The UK regulator also confirms that the final version will be released in due course. “Products that meet the criteria will be able to use one of the labels; those that do not meet the criteria will either need to reclassify to remove certain terms from their names and marketing or amend their standards to meet the criteria for a label,” says the FCA.

The watchdog affirms that it has sought, as far as possible, to achieve international coherence with other regimes – notably the Sustainable Finance Disclosure Regulation (SFDR) in the EU and proposals by the Securities and Exchange Commission in the US.

However, while the FCA “welcomes” the work the EU has done in the space as a “first mover”, it stresses that the proposals are not the same as those in place in the EU. “Our regime is a consumer-focused labelling regime, while the EU and USA proposals categorise products for disclosure requirements. While we seek to be compatible to the extent possible, we also need a high bar to protect consumers,” the regulator says.

Notables for non-UK products

Any firm selling or servicing financial products and services through a contact centre to UK retail clients will come under Consumer Duty regulations. There is a question, however, about how non-UK managers and manufacturers of underlying products who otherwise fall out of scope or are indirectly caught by contracts or commercial arrangements could deal with the new regime.

The FCA forewarns of risks if UK retail customers are sold products from firms that are not subject to equivalent requirements: “UK distributors of non-UK products must take all reasonable steps to understand the product, the target market it would serve, and the value it provides to ensure appropriate sales.”

Firms outside the UK wanting to sell into the UK are likely to be asked to provide additional information, the FCA says. “If those firms are unable or unwilling to provide the necessary information, UK distributors would need to consider if they can find this information elsewhere. Firms should not distribute a product if they do not understand it sufficiently.”

Coming to Europe soon?

Is a similar overhaul underway on EU soil? Yes. The European Commission is currently in the “final phase” of preparing its long-awaited “retail investment strategy”, says the European Fund and Asset Management Association (Efama). Vincent Ingham, director of regulatory policy at Efama, says: “The elements included are a closely guarded secret, but value for money has been discussed, among many others. We are not yet sure if it will feature in the final proposal and/or whether it will take inspiration from either the UK’s assessment of value or Consumer Duty. The proposal is slated for unveiling in early May, so hopefully, we will have more clarity on the concrete elements by then.”
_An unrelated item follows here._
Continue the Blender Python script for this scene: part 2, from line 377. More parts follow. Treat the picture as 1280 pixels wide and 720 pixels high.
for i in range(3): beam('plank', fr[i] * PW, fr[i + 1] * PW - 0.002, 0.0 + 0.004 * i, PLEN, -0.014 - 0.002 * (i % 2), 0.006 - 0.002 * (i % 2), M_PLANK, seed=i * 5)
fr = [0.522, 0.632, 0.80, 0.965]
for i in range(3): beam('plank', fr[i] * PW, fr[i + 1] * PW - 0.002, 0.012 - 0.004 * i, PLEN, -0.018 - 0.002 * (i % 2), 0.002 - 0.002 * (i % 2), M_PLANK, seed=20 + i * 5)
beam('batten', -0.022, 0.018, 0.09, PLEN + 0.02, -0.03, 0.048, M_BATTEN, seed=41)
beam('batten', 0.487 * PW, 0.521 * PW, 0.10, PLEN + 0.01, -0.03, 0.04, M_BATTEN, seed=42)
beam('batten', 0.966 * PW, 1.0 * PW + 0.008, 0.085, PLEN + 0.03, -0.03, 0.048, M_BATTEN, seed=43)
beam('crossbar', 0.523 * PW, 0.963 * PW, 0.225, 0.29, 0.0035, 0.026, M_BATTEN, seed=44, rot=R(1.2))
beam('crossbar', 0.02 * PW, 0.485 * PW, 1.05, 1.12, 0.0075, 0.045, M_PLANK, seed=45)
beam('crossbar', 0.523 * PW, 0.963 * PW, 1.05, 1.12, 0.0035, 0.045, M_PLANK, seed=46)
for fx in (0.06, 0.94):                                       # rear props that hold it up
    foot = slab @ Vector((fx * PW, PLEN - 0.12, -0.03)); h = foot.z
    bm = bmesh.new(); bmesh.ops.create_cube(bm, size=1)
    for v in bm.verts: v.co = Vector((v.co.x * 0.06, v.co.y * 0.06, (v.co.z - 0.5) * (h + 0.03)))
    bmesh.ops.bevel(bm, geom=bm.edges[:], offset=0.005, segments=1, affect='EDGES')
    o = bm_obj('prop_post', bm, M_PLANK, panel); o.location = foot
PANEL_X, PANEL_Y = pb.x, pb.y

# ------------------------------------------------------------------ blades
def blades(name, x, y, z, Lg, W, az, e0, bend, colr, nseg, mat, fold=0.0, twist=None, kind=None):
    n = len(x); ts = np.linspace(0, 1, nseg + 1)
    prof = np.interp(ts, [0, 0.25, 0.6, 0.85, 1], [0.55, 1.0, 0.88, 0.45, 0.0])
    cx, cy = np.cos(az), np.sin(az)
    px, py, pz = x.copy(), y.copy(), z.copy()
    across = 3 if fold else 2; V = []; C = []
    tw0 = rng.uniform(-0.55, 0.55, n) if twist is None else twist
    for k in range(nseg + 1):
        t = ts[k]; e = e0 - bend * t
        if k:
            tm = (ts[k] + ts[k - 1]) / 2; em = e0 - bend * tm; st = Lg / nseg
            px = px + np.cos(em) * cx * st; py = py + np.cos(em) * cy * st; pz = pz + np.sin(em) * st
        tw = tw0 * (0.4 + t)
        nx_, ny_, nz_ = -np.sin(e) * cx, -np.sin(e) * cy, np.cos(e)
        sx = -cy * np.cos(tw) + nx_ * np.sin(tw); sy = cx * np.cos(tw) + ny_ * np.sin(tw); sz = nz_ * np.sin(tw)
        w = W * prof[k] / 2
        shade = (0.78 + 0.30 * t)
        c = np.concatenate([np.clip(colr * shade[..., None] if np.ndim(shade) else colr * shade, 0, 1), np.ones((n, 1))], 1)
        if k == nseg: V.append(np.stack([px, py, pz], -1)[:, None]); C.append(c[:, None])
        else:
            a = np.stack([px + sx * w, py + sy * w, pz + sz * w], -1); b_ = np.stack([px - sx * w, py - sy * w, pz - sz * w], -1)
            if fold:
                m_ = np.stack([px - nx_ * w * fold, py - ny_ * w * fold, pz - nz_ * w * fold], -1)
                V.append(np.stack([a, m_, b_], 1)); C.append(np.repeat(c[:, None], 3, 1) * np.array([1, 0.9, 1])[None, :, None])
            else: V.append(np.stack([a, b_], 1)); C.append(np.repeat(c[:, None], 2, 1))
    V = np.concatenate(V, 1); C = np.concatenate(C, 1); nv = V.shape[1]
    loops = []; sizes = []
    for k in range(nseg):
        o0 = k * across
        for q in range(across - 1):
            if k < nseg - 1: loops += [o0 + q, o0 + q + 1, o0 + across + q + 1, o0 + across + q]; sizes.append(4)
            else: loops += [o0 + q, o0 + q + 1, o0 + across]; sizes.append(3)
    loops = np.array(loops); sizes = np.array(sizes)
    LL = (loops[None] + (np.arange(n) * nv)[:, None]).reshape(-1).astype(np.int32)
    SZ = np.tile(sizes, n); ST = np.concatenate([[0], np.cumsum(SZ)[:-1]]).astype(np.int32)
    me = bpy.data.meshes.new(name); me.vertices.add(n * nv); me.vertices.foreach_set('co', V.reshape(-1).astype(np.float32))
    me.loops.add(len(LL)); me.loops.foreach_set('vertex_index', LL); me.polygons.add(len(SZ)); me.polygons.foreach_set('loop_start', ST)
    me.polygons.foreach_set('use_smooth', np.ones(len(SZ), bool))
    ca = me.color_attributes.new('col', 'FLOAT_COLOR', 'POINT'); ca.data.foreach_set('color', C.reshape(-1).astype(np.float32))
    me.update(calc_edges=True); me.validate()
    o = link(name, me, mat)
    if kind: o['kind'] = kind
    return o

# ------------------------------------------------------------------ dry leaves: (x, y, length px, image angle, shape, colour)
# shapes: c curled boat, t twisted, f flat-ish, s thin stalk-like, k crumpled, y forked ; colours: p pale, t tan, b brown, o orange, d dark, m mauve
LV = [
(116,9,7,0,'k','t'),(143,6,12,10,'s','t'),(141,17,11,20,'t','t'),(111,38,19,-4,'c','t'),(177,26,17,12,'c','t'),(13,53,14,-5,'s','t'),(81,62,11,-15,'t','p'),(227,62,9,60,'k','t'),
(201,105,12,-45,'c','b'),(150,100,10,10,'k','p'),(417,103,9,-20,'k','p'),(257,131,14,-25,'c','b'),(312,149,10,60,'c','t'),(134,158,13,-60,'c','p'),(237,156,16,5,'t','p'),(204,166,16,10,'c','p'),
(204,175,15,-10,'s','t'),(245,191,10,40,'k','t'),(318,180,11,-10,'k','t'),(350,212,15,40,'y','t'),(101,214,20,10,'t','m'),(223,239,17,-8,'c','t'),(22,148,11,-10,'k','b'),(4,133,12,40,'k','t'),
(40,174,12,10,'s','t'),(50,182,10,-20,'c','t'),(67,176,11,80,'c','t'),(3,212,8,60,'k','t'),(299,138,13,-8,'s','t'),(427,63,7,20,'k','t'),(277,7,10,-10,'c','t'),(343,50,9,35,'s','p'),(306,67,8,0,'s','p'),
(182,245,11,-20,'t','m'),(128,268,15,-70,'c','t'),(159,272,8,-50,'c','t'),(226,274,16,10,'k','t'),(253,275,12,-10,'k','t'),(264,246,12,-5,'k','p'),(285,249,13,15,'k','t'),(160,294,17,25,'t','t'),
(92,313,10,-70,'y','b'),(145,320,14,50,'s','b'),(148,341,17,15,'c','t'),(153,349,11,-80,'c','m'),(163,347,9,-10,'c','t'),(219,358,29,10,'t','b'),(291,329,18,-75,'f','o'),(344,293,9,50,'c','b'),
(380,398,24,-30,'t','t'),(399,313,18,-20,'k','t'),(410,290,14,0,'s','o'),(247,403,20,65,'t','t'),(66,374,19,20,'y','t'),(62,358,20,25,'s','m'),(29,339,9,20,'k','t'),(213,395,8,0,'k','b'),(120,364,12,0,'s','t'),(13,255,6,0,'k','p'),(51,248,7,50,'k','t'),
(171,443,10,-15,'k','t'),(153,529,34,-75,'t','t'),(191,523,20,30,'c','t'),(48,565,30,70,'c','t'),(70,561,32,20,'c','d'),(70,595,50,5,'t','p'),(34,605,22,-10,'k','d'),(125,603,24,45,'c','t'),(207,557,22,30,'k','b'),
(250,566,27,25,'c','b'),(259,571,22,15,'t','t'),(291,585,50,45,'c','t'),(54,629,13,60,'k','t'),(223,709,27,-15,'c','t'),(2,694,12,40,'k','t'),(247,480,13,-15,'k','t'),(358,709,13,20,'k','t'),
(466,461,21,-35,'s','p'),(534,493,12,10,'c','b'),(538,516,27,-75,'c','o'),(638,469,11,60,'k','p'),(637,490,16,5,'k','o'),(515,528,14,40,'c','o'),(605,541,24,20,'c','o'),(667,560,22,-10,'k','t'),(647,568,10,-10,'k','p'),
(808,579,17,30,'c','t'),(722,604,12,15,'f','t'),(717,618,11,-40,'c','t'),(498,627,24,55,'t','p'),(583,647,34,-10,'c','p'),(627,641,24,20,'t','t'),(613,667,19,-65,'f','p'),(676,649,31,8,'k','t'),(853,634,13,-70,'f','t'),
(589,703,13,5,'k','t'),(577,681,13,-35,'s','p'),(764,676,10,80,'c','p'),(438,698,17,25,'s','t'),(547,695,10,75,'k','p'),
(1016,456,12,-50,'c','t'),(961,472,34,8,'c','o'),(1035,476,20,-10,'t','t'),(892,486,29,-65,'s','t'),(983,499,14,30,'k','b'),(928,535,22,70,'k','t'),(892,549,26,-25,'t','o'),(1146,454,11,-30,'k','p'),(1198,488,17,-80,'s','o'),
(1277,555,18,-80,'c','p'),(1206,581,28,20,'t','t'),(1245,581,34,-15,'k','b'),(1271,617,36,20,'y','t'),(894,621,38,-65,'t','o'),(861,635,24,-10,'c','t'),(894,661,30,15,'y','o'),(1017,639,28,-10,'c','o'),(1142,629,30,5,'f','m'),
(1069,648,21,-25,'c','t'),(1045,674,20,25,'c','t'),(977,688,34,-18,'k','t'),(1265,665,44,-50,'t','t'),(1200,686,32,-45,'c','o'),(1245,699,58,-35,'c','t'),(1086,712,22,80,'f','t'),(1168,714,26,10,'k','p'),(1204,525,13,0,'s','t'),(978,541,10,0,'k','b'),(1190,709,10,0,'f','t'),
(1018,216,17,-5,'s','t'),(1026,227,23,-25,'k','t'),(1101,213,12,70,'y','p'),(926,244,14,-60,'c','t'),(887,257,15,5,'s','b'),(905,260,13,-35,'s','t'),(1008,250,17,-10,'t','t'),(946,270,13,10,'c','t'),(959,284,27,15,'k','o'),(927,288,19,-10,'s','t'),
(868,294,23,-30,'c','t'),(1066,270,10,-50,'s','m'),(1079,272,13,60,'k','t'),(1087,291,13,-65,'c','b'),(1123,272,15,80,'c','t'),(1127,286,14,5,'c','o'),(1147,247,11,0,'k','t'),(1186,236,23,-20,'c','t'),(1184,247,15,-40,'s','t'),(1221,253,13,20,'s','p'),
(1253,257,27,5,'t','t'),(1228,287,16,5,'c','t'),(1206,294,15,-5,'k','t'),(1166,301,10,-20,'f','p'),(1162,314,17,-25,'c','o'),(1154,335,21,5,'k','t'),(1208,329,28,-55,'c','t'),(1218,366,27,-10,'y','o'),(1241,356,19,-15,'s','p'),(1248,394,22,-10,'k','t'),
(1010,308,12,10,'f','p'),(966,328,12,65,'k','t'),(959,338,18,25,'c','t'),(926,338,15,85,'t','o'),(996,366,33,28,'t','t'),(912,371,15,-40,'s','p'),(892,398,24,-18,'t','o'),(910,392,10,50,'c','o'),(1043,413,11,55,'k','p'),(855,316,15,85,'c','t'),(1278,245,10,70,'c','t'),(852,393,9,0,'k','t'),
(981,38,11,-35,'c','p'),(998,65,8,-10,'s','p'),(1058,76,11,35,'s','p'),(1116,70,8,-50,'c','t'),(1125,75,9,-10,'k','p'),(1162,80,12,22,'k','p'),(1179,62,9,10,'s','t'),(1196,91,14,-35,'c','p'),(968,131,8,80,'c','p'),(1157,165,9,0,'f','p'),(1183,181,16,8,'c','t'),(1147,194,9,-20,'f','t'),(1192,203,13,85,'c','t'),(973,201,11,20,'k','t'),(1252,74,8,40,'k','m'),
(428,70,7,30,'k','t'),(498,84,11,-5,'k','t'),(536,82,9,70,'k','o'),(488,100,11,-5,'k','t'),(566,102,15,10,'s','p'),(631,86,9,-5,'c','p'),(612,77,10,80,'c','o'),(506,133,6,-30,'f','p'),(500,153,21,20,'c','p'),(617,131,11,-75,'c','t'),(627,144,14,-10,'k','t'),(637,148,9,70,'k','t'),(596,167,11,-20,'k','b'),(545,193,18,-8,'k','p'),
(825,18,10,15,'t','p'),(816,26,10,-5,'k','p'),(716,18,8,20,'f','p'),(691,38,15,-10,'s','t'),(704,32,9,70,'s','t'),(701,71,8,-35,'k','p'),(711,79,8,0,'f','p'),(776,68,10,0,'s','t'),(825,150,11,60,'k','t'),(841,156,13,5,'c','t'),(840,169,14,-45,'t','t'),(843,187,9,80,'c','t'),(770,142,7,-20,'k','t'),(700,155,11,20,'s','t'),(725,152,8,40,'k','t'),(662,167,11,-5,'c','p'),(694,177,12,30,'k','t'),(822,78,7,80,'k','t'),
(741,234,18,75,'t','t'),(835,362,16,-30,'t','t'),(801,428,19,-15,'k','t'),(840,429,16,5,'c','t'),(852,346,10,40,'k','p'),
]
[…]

Do all firms have a ubiquitous understanding of Consumer Duty phrases such as ‘acting in good faith’ or ‘reasonably prudent firm’? Many are still in the dark. Data and payments firm Moneyhub reported that 38% of senior decision-makers admitted having limited or zero knowledge of this upcoming legislation in October 2022.

“We have spoken at over 50 industry and stakeholder events since the final rules were published. Almost 9,000 people attended our sectoral webinars, with almost 6,000 later views on demand.”

Has the scenario improved with the deadline inching closer? Citing guidelines published last July and external engagement programmes with firms to answer queries, the FCA responds: “We have spoken at over 50 industry and stakeholder events since the final rules were published. Almost 9,000 people attended our sectoral webinars, with almost 6,000 later views on demand. Attendees were significantly more confident that they understood the duty after the webinar – with a 29% increase in highly confident raters.”

The FCA has also developed a programme of regional in-person events. These started in February and are expected to reach roughly 2,700 smaller firms.

The road to the UK’s revamped regulatory landscape will not be free from bumps and potholes. The question is, will it lead consumers and the industry into a better place?